Mumbai: The Indian rupee on Wednesday erased most of the losses and was trading little changed against the US dollar, ahead of the key inflation and index of industrial production (IIP) data on Thursday.
At 2pm, the home currency was trading at 66.67, up 0.01% from its previous close of 66.68. The rupee opened at 66.83 a dollar and touched a low of 66.84, a level last seen on 26 April.
The government will issue Consumer Price Index (CPI) and IIP data on 12 May after 5.30pm. According to Bloomberg estimates, CPI will be at 5.05% for April against 4.83% in March. The IIP will be at 2.5% in March as compared to 2% in February.
In morning trade, the rupee fell as much as 0.24% on India-Mauritius tax issue.
India will shut the door on investors using Mauritius and Singapore to avoid paying taxes in India, starting in the next financial year, in order to curb tax evasion, in a move that could also impact capital inflows. India will get the right to tax capital gains on investments channelled through Mauritius under an amended tax treaty it signed with the island republic on 10 May in Port Louis, Mint reported.
The amendment to the 1983 India-Mauritius treaty, which will come into force on 1 April 2017, will also apply to the India-Singapore treaty, shutting two lucrative investment routes preferred by foreign investors.
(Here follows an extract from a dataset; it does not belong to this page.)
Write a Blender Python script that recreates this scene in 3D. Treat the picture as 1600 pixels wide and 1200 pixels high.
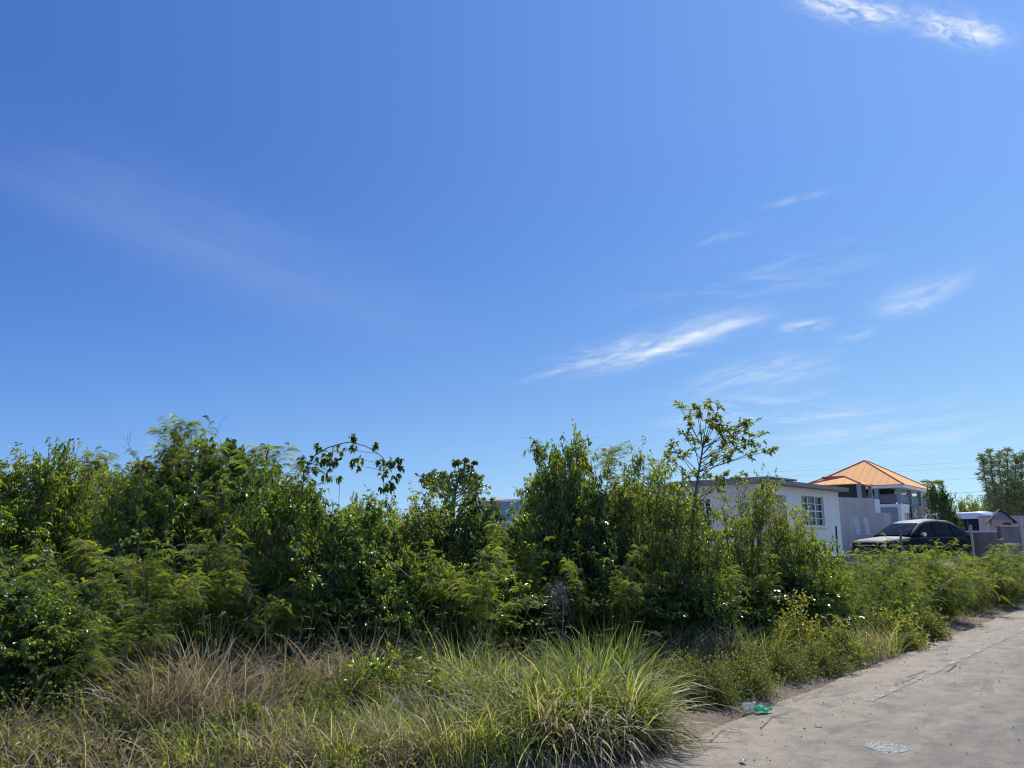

The India-Singapore treaty links the capital gains tax regime to that provided in the India-Mauritius treaty, the report added.
The changes will have an impact on foreign investors who route their investments from these two countries to avoid paying capital gains tax in India.
“This government is serious about tax reforms and clarity to address the ease of doing business. Yes it would push tax costs for investors but there is certainty and clarity. India in the medium to long term will contribute to attract acting investments, and a stable environment will augur well for the India rupee which would make the tax cost look insignificant,” said Mukesh Butani, managing partner of BMR legal.
India’s benchmark Sensex index fell 0.79% or 204.04 points to 25,568.49. So far this year, Sensex is down 2.1%.
India’s 10-year bond yield was trading at 7.427%, as compared with its Tuesday’s close of 7.427%.
So far this year, the rupee has weakened 0.83%, while foreign institutional investors have bought $1.76 billion from the local equity market and sold $42.90 million in debt markets.
Asian currencies were trading mixed. Japanese yen was up 0.55%, South Korean won 0.46%, Philippines peso 0.42%, Malaysian ringgit 0.16% and China renminbi 0.14%. However, Indonesian rupiah was down 0.18%, Thai baht 0.13%, Singapore dollar 0.1% and Taiwan dollar 0.05%.
The dollar index, which measures the US currency’s strength against major currencies, was trading at 94.09, down 0.22% from its previous close of 94.29.